Write out, word for word, only the data from its first line to the line containing "AX = V((-.829, .559, 0));".
-------
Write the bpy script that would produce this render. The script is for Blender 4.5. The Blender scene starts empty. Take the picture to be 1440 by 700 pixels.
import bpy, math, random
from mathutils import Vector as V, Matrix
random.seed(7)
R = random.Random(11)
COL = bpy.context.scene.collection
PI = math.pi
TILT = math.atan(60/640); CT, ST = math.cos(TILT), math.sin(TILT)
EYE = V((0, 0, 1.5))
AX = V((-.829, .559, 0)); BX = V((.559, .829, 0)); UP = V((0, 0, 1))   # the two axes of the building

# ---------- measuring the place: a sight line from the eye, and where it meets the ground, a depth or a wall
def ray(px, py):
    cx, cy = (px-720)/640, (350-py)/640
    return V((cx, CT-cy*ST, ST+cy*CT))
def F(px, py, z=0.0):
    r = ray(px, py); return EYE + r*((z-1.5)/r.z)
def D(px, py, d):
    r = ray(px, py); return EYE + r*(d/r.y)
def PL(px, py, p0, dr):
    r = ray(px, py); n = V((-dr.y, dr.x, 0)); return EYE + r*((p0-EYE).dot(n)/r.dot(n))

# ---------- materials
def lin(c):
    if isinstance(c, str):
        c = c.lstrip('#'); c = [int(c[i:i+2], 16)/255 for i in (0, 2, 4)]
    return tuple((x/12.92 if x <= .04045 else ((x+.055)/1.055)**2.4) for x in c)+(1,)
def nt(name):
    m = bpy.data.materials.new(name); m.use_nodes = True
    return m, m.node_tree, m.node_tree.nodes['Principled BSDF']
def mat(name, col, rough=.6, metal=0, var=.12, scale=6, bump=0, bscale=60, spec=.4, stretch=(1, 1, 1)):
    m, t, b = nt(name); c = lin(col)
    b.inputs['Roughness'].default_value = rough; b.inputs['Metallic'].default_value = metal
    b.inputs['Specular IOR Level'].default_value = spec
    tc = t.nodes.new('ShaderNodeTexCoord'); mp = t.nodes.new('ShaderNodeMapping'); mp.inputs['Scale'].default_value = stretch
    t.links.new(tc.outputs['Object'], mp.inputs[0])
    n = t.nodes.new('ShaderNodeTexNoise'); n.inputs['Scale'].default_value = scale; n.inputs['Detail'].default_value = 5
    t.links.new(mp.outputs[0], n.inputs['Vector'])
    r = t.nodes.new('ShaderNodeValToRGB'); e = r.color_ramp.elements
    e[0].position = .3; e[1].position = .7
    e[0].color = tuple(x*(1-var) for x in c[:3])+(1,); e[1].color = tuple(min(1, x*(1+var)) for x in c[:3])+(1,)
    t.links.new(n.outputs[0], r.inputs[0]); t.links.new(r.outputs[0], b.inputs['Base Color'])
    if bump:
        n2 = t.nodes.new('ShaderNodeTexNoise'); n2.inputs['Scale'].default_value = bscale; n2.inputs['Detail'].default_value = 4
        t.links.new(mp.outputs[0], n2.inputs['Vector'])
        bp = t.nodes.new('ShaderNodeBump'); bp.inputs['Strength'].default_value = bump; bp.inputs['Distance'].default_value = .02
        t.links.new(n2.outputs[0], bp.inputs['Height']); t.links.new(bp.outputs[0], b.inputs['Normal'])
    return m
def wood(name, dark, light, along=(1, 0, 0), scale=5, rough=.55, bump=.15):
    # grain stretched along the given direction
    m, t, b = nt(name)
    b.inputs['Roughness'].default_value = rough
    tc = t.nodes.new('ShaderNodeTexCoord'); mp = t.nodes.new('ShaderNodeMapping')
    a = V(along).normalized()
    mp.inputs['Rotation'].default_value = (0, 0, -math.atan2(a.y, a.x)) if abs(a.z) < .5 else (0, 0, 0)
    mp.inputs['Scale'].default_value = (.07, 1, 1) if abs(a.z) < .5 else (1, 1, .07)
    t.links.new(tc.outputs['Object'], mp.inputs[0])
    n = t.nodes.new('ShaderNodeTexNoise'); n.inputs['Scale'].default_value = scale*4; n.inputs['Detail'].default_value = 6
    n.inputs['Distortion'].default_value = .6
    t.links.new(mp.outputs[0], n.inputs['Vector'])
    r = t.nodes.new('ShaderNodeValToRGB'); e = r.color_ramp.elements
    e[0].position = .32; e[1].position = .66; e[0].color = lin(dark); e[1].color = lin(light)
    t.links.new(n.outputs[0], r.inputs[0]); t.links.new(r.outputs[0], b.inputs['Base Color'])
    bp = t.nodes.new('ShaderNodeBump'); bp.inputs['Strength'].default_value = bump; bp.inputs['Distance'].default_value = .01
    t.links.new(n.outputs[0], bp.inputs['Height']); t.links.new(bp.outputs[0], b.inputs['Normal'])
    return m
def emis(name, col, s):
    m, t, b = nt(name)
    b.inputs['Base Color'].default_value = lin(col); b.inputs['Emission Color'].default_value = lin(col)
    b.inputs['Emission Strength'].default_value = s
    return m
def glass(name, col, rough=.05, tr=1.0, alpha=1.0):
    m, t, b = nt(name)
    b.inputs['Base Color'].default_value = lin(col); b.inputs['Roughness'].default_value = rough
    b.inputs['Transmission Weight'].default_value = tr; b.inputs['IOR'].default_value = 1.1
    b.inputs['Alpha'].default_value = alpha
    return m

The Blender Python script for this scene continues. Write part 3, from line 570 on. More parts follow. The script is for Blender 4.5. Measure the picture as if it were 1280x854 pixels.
-------
§ **Exercise output**
Write the bpy script that would produce this render. The script is for Blender 4.5. The Blender scene starts empty. Take the picture to be 1440 by 700 pixels.
import bpy, math, random
from mathutils import Vector as V, Matrix
random.seed(7)
R = random.Random(11)
COL = bpy.context.scene.collection
PI = math.pi
TILT = math.atan(60/640); CT, ST = math.cos(TILT), math.sin(TILT)
EYE = V((0, 0, 1.5))
AX = V((-.829, .559, 0)); BX = V((.559, .829, 0)); UP = V((0, 0, 1))   # the two axes of the building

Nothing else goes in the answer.